Thursday, November 18, 2010

Making order out of chaos

When I was at school I tried to learn a couple of languages.  I did French for 5 years and German for about a year and a half before I finally gave up.  When I moved to Holland I didn't speak a word of Dutch, and my record of learning languages was not a positive one.  When I first arrived in Holland I spent many months hearing what sounded like a long string of sound.  I couldn't even distinguish separate words at first - it seemed like total chaos.  But with total immersion in the country and the language, it didn't take me long to be able to distinguish separate words and then to be able to work out what the separate words meant and finally make order out of chaos.

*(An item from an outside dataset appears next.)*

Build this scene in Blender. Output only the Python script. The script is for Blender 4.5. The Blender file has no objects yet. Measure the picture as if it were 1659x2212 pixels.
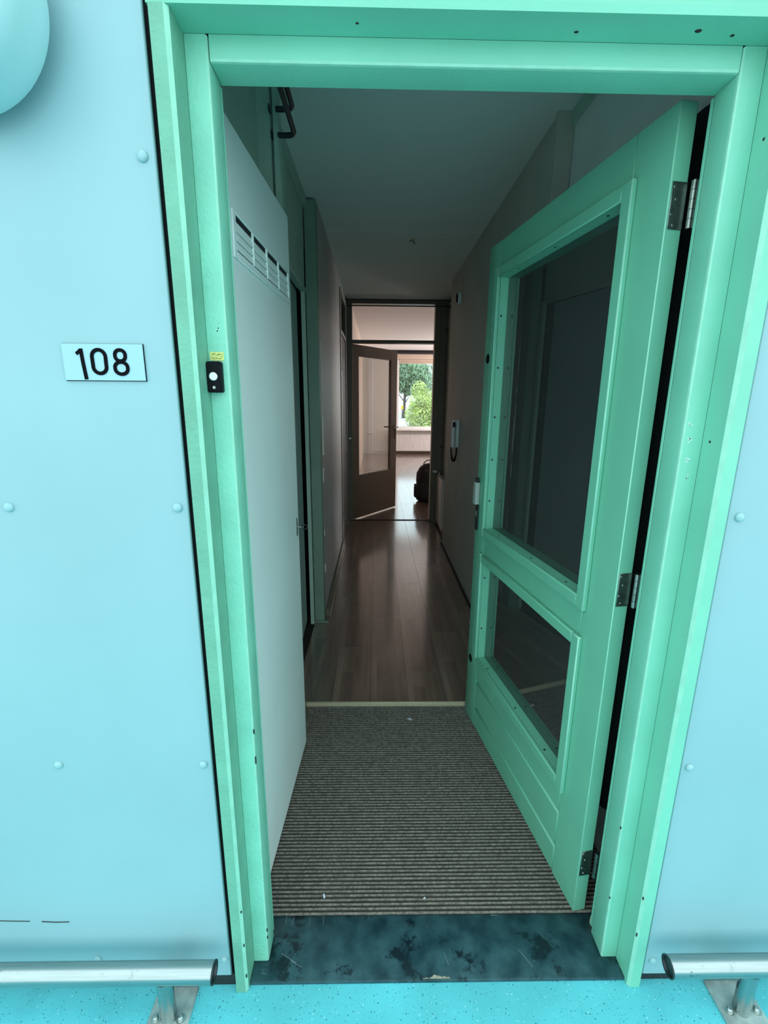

This is what our students do too as they try to construct meaning - they investigate and connect new ideas to what they already know to deepen their understanding.  These connections only occur when what they are learning has some relevance to them and yet challenges what they already know.  When students are allowed to make these connections themselves they learn about the importance of problem solving and how to transfer knowledge between different sorts of problems.

The sort of education we engage in here does not often involve teachers asking for factual recall.  It involves teachers making judgements about what to teach based on assessing the students' understanding.  These judgements are made by listening carefully to what the students are thinking and adjusting the teaching accordingly.  It requires the sort of intellectual freedom that is often not found in national curricula that involve students being at a certain place in the curriculum at certain times, in order to do well on standardised tests.

Photo Credit:  Vector Consciousness by Ryan Gallagher

1 comment:

  1. Hmm, the total immersion idea has me thinking that students need to learn in a total immersion environment. By that I mean that the learning won't be as successful when it is artificial (like your initial learning of languages) but if we offer authentic learning experiences, students will be totally immersed. Learning will come as a result of the learning, order from chaos.